Tip: Only organization owners can rename an organization. For more information, see "Roles in an organization."
What happens when I change my organization's name?
After changing your organization's name, your old organization name becomes available for someone else to claim. When you change your organization's name, most references to your repositories under the old organization name automatically change to the new name. However, some links to your profile won't automatically redirect.
Changes that occur automatically
- GitHub automatically redirects references to your repositories. Web links to your organization's existing repositories will continue to work. This can take a few minutes to complete after you initiate the change.
- You can continue pushing your local repositories to the old remote tracking URL without updating it. However, we recommend you update all existing remote repository URLs after changing your organization name. Because your old organization name is available for use by anyone else after you change it, the new organization owner can create repositories that override the redirect entries to your repository. For more information, see "Managing remote repositories."
- Previous Git commits will also be correctly attributed to users within your organization.
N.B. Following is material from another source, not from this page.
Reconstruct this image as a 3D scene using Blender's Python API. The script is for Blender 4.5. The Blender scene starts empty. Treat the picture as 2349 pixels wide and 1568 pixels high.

- If the account namespace includes any public repositories that contain an action listed on GitHub Marketplace, or that had more than 100 clones or more than 100 uses of GitHub Actions in the week prior to you renaming your account, GitHub permanently retires the old owner name and repository name combination (
OLD-OWNER/REPOSITORY-NAME
) when you rename your account. - If the account namespace includes any packages or container images stored in a GitHub Packages registry, GitHub transfers the packages and container images to the new namespace. By renaming your account, you may break projects that depend on these packages. If the namespace includes any container images that are public and have more than 5,000 downloads, the full former name of these container images (
OLD-NAMESPACE/IMAGE-NAME
) is permanently retired when you rename the account to ensure the container image name cannot be reused in the future.
Changes that aren't automatic
After changing your organization's name:
- Links to your previous organization profile page, such as
https://github.com/previousorgname
, will return a 404 error. We recommend you update links to your organization from other sites, such as your LinkedIn or Twitter profiles. - API requests that use the old organization's name will return a 404 error. We recommend you update the old organization name in your API requests.
- There are no automatic @mention redirects for teams that use the old organization's name.
- If SAML single sign-on (SSO) and/or is enabled for the organization, you must update the organization name in the application for GitHub Enterprise Cloud on your identity provider (IdP). If you don't update the organization name on your IdP, members of the organization will no longer be able to authenticate with your IdP to access the organization's resources. For more information, see "Connecting your identity provider to your organization."
- If SCIM is enabled for the organization, you must update the organization name in the application for GitHub Enterprise Cloud on your identity provider (IdP). If you don't update the organization name within the SCIM settings on your IdP, you will not be able to provision or deprovision users.
Changing your organization's name
- In the upper-right corner of GitHub, select your profile photo, then click Your organizations.
- Next to the organization, click Settings.
- Near the bottom of the settings page, under "Danger zone", click Rename organization.
- Read the warning messages, then, if you want to go ahead, click I understand, let's rename my organization.
- Type a new name for your organization, then click Change organization's name.